The March 4, 2026 inspection — the day before the site investigation flagged vermin again — was logged as "no access." The site investigation three weeks later found a major vermin violation. The routine inspection three weeks after that found the same major vermin violation, plus everything else.

That is four vermin citations across five routine and investigative inspections over a roughly three-year span, including two formal closure orders. Whatever Break Point has been doing about its pest situation, it has not been working — or has not been working consistently enough to matter.

On the Same-Day Reopening

Both of Break Point's closure orders — May 2024 and March 2026 — were followed by same-day or next-day re-inspections that returned no violations, allowing the venue to reopen almost immediately. That is legally the process: a venue addresses the conditions that triggered closure, calls for a re-inspection, and an inspector signs off. It is not inherently suspicious.

But it is worth asking what "addressing" a major vermin violation looks like in a matter of hours in a nearly 10,000-square-foot entertainment venue — and whether that same-day resolution reflects a genuine fix or a sufficient-for-now cleanup. The fact that vermin has come back, repeatedly, suggests the latter has been at least part of the answer.

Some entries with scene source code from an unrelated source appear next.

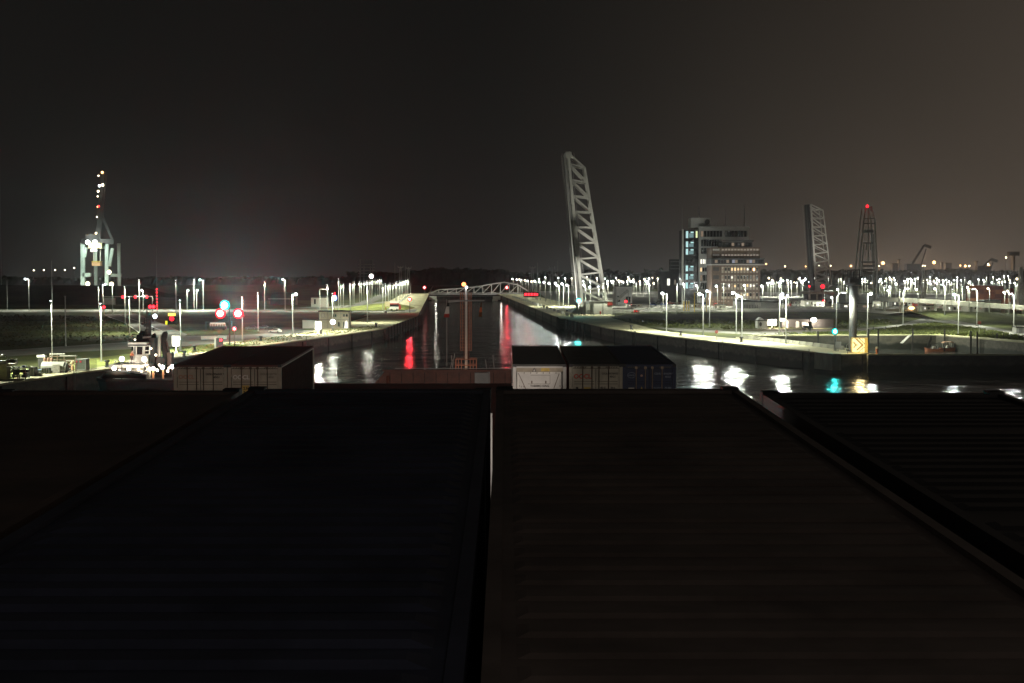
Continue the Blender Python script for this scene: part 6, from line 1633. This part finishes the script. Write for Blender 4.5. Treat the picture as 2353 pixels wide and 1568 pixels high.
# ------------------------------------------------------------------ vehicles
def car(label, loc, rotz, m, L=4.3, van=False, group=None, lights=None):
    t = thing('parked_car' if not van else 'parked_van', label, 'car' if not van else 'van', loc, rotz, group)
    h = L / 2; w = .88
    if van: prof = [(-h, .35), (h, .35), (h, .95), (h - .5, 1.15), (h - 1.1, 1.95), (-h + .1, 2.0), (-h, 1.2)]
    else: prof = [(-h, .32), (h, .32), (h + .03, .70), (h - .35, .86), (h - 1.15, .95), (h - 1.85, 1.42), (-h + 1.0, 1.47), (-h + .35, 1.05), (-h, .95)]
    part('body', MB().yprism(prof, -w, w), m, t)
    if van: wp = [(h - .62, 1.2), (h - 1.12, 1.85), (-h + .5, 1.85), (-h + .5, 1.2)]
    else: wp = [(h - 1.30, 1.0), (h - 1.88, 1.37), (-h + 1.02, 1.41), (-h + .55, 1.06)]
    part('side_windows', MB().yprism(wp, -w - .012, w + .012), glass_d, t)
    part('windscreen', MB().add([(h - 1.14, -w + .1, 1.0), (h - 1.14, w - .1, 1.0), (h - 1.80, w - .14, 1.40), (h - 1.80, -w + .14, 1.40)] if not van else [(h - .49, -w + .1, 1.2), (h - .49, w - .1, 1.2), (h - 1.04, w - .1, 1.9), (h - 1.04, -w + .1, 1.9)], [(0, 1, 2, 3)]), glass_d, t)
    for x in (h - .85, -h + .8):
        for s in (-1, 1):
            e = part('wheel', MB().tube([(x, s * (w - .16), .32), (x, s * (w + .02), .32)], .32, 14), black, t); part('rim', MB().tube([(x, s * (w + .021), .32), (x, s * (w + .03), .32)], .19, 10), steel_g, e)
    for s in (-1, 1):
        part('headlight', MB().cbox((h + .0, s * .62, .68), .10, .30, .14), white_p if lights != 'front' else L_WHITE, t)
        part('tail_light', MB().cbox((-h - .0, s * .66, .84), .08, .2, .22), red_p if lights != 'rear' else L_RED, t)
    return t
car('white parked car facing left in the car park beside the lamp post', gp(632, 764), R(165), white_p)
for px, py, lab, m_ in ((577, 757, 'dark parked car farthest left of the three behind the white car', steel_d), (604, 756, 'dark parked car in the middle of the three behind the white car', mat('car_grey', (.09, .09, .1), .4)), (622, 757.5, 'dark parked car just behind the white car', black)):
    car(lab, gp(px, py), R(185), m_)
# glazed minibus lit red by the signals
t = thing('minibus', 'white minibus with a lit window band behind the left red signal', 'minibus', gp(502, 758), R(4))
part('body', MB().yprism([(-2.9, .4), (2.9, .4), (3.0, 1.2), (2.7, 1.45), (-3, 1.45)], -1.05, 1.05), steel_d, t); part('roof', MB().yprism([(-3, 2.25), (2.4, 2.25), (2.2, 2.75), (-2.9, 2.75)], -1.08, 1.08), white_p, t)
part('window_band', MB().yprism([(-2.95, 1.453), (2.68, 1.453), (2.38, 2.247), (-2.95, 2.247)], -1.04, 1.04), WIN_DIM, t)
for i in range(7): part('pillar', MB().box(-2.9 + i * .9, -2.78 + i * .9, -1.07, -1.043, 1.45, 2.25), white_p, t)
for x in (-1.9, 1.9):
    for s in (-1, 1): part('wheel', MB().tube([(x, s * .85, .42), (x, s * 1.07, .42)], .42, 12), black, t)
t = thing('carport', 'dark carport frame around the white minibus', 'carport', gp(503, 758.5))
for x in (-4.6, 4.6): part('post', MB().bar((x, -.5, 0), (x, -.5, 3.0), .22), steel_d, t)
part('roof_beam', MB().bar((-4.8, -.5, 3.05), (4.8, -.5, 3.05), .2), steel_d, t)
for px, py, w_, lab in ((481, 781, 5, 'low white mooring float lying left on the dark road verge'), (511, 780, 2.6, 'short white box lying right on the dark road verge')):
    t = thing('white_box', lab, 'box', gp(px, py)); part('body', MB().box(-w_ / 2, w_ / 2, -.5, .5, .25, 1.2), white_p, t); part('foot', MB().box(-w_ / 2 + .2, -w_ / 2 + .5, -.4, .4, 0, .25).box(w_ / 2 - .5, w_ / 2 - .2, -.4, .4, 0, .25), steel_g, t); part('lid', MB().box(-w_ / 2 - .05, w_ / 2 + .05, -.55, .55, 1.203, 1.3), steel_w, t)
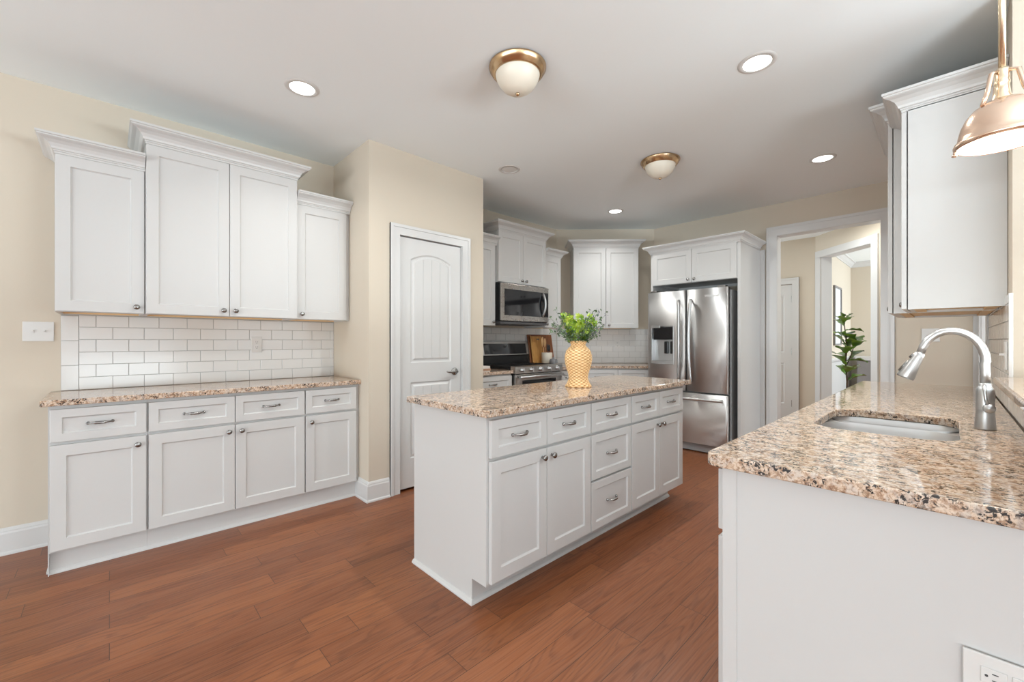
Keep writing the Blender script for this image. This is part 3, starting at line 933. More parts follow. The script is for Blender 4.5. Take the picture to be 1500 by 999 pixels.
# faucet
fc = thing('faucet', 'brushed nickel pull-down gooseneck faucet beside the sink', 'faucet', (0.084, 2.17, 0.9125))
MB().lathe([(0.0001, 0), (0.0262, 0), (0.0262, 0.003), (0.0231, 0.05), (0.0221, 0.065), (0.0228, 0.067), (0.0228, 0.07), (0.0228, 0.125), (0.0211, 0.138), (0.0177, 0.145), (0.0160, 0.147), (0.0160, 0.156), (0.0143, 0.158), (0.0001, 0.158)], seg=36, cap=False).build('base', M['steel'], fc)
path = [(0, 0, 0.15), (0, 0, 0.19), (-0.001, 0, 0.225)]
cx, cz, R = -0.079, 0.232, 0.079
ax = []
for k in range(15):
    a = math.radians(0 + 165 * k / 14)
    ax.append((-0.001 + cx - -0.0 + R * math.cos(a) * 1.03, 0, cz + R * 1.35 * math.sin(a)))
path += ax
sp = [Vector(p) for p in path]
MB().tube(sp, [0.0132] * 3 + [0.0132 - 0.001 * k / 14 for k in range(15)], 20).build('spout', M['steel'], fc)
tipd = Vector((-0.045, 0, -0.100)).normalized(); st = sp[-1]
hd_ = MB()
rads = [(0, 0.0125), (0.004, 0.0152), (0.018, 0.0158), (0.06, 0.0205), (0.098, 0.0260), (0.104, 0.0252)]
hd_.tube([st + tipd * s for s, r in rads], [r for s, r in rads], 24)
head = hd_.build('spray_head', M['steel'], fc)
bt = MB(); c0 = st + tipd * 0.05
pv = Vector((tipd.z, 0, -tipd.x)).normalized()
if pv.x > 0: pv = -pv
bt.tube([st + tipd * 0.010 + pv * 0.0145, st + tipd * 0.030 + pv * 0.0185], 0.005, 10)
bt.tube([st + tipd * 0.042 + pv * 0.018, st + tipd * 0.088 + pv * 0.025], 0.005, 10)
bt.build('spray_button', M['darksteel'], head)
lv = MB()
lv.lathe([(0.0001, -0.020), (0.014, -0.020), (0.0155, -0.026), (0.0155, -0.038), (0.0125, -0.043), (0.0001, -0.045)], (0.008, 0, 0.075), 'Y', 24, cap=False)
lv.tube([(0.005, -0.036, 0.085), (0.000, -0.039, 0.105), (-0.002, -0.038, 0.13), (-0.004, -0.034, 0.152)], [0.0055, 0.0045, 0.0045, 0.0055], 12)
lv.build('lever', M['steel'], fc)

# bar ledge on the half wall
o = curve_slab('bar_ledge', [rrect(0.128, 0.9, 0.50, 2.735, [0, 0, 0, 0.02], 5)], 1.032, 1.062, M['granite'], bevel=0.008)
tag(o, 'raised granite bar ledge on the half wall behind the faucet', 'bar ledge')

# =================================================================== RIGHT WALL CABINETS
GR = 'white wall cabinets over the sink counter'
rd = XR - 0.002 + 0.150
cabinet('white single-door wall cabinet with exposed side panel beside the pendant lamp', (-0.150, 3.36, 0), -90, 0.38, 1.378, zt2, rd,
        [('door', 0.003, 0.377, 1.381, zt2 - 0.004, (0.035, 1.425))], GR, crown_kw=dict(z=zt2 - 0.004, h=0.098, left=False), gap=0.010)
cabinet('deeper taller white wall cabinet behind the one with the exposed side panel', (-0.232, 4.10, 0), -90, 0.735, 1.378, 2.51, rd + 0.082,
        [('door', 0.003, 0.366, 1.381, 2.505, (0.332, 1.425)), ('door', 0.3695, 0.732, 1.381, 2.505, (0.405, 1.425))], GR, crown_kw=dict(z=2.506, h=0.11), gap=0.010)

# =================================================================== RANGE WALL
GW = 'white wall cabinets around the range corner'
cabinet('white wall cabinet left of the microwave, half hidden by the pantry wall', (-3.40, 2.548, 0), 90, 0.462, 1.378, zt, 0.327,
        [('door', 0.003, 0.440, 1.381, zt - 0.004, (0.405, 1.418))], GW, crown_kw=dict(z=zt - 0.004, left=False, right=False))
cabinet('short double-door white cabinet above the microwave', (-3.372, 3.012, 0), 90, 0.768, 1.852, zt2, 0.355,
        [('door', 0.003, 0.382, 1.856, zt2 - 0.004, (0.350, 1.892)), ('door', 0.386, 0.765, 1.856, zt2 - 0.004, (0.418, 1.892))], GW, crown_kw=dict(z=zt2 - 0.004, h=0.098), underside=False)
cabinet('narrow white wall cabinet right of the microwave', (-3.40, 3.782, 0), 90, 0.308, 1.378, zt, 0.327,
        [('door', 0.003, 0.304, 1.381, zt - 0.004, (0.036, 1.418))], GW, crown_kw=dict(z=zt - 0.004, left=False))
# diagonal corner
S2 = math.sqrt(0.5)


def dpt(t, n): return ((t - n) * S2, (t + n) * S2)      # t along (1,1), n along (-1,1)


p = dpt(0.675, 5.433)
cabinet('double-door white wall cabinet set across the far corner behind the vase', (p[0], p[1], 0), 45, 0.835, 1.378, zt2, 0.325,
        [('door', 0.004, 0.4155, 1.381, zt2 - 0.004, (0.380, 1.418)), ('door', 0.4195, 0.831, 1.381, zt2 - 0.004, (0.455, 1.418))], GW, crown_kw=dict(z=zt2 - 0.004, h=0.098))
GC = 'white base cabinets around the range corner'
cabinet('white base cabinet left of the range', (-3.152, 2.548, 0), 90, 0.458, 0, zb, 0.57,
        [('drawer', 0.004, 0.452, R0, R1, (0.20, 0.78)), ('door', 0.004, 0.452, D0, D1, (0.41, D1 - 0.04))], GC, name='base_cabinet', base=True)
cabinet('narrow white base cabinet right of the range', (-3.152, 3.79, 0), 90, 0.375, 0, zb, 0.57,
        [('drawer', 0.004, 0.370, R0, R1, (0.15, 0.78)), ('door', 0.004, 0.370, D0, D1, (0.04, D1 - 0.04))], GC, name='base_cabinet', base=True)
p = dpt(0.7275, 5.183)
cabinet('white base cabinet set across the far corner left of the fridge', (p[0], p[1], 0), 45, 0.84, 0, zb, 0.47, base_pair(0.004, 0.46, 0.836), GC, name='base_cabinet', base=True)
o = curve_slab('countertop', [[(XW + 0.012, 2.543), (-3.115, 2.543), (-3.115, 3.008), (XW + 0.012, 3.008)]], 0.880, 0.912, M['granite'])
tag(o, 'short granite countertop left of the range', 'countertop')
nf = 5.146 * math.sqrt(2)
o = curve_slab('countertop', [[(XW + 0.012, 3.787), (-3.115, 3.787), (-3.115, nf - 3.115), (-2.49, nf - 2.49), (-2.49, YF - 0.012), (-2.79, YF - 0.012), (XW + 0.012, 4.415)]], 0.880, 0.912, M['granite'])
tag(o, 'granite countertop across the corner between range and fridge', 'countertop')

# microwave
mw = thing('microwave', 'stainless over-the-range microwave under the short cabinet', 'microwave', (-3.330, 3.016, 1.40), 90)
MB().box((0, 0.0, 0.03), (0.76, 0.385, 0.44), 0.004).build('housing', M['black'], mw)
f = MB().box((0.0, -0.022, 0.035), (0.76, 0.0, 0.44), 0.004).build('front_frame', M['warmsteel'], mw)
MB().box((0.045, -0.0245, 0.095), (0.752, -0.0221, 0.380), 0.001).build('door_glass', M['blackglass'], mw)
hm = MB(); pts = []
for k in range(13):
    u = -1 + k / 6
    pts.append((0.655, -0.024 - 0.045 * (1 - u * u), 0.238 + 0.135 * u))
hm.tube(pts, [0.014] * 13, 12); hm.build('door_handle', M['steel'], mw)
v_ = MB().box((0.01, 0.0, 0.0), (0.75, 0.36, 0.03), 0.003)
for k in range(6): v_.box((0.06 + k * 0.11, 0.06, -0.004), (0.14 + k * 0.11, 0.30, 0.0))
v_.build('vent_grille', M['greyplastic'], mw)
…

What It Is, and Who Goes There

Break Point was opened in January 2020 by husband-and-wife team Mike and Amy Lee, according to SanDiegoVille, who had previously operated Johnny V and Plan B in the same neighborhood for a combined two-plus decades. The venue occupies a nearly 10,000-square-foot space with four regulation bowling lanes, a large dance floor, a full bar, and a kitchen offering American fare from brunch through late night. It goes 21-and-over after 8pm on weekends and runs until 2am. On Yelp, it carries 149 reviews and a mixed reputation — the entertainment experience draws fans, the food and service draw more criticism.

It is the kind of place that is easy to not think too hard about — you're there for bowling and drinks, not a tasting menu. Which is exactly why a persistent, recurring vermin problem in the kitchen deserves more attention than it might otherwise get.

Where Things Stand

As of March 26, 2026, Break Point passed its re-inspection and is permitted to operate. Its full inspection history is publicly available through the County of San Diego's food facility inspection system. The venue can be reached at (858) 274-4018.

What that history shows is a venue that has closed twice for vermin, flagged the same issue four times across routine and investigative inspections, and added sewage and plumbing violations to its record on the most recent visit. The same-day re-inspection cleared it to reopen. Whether that clears the larger question is a different matter.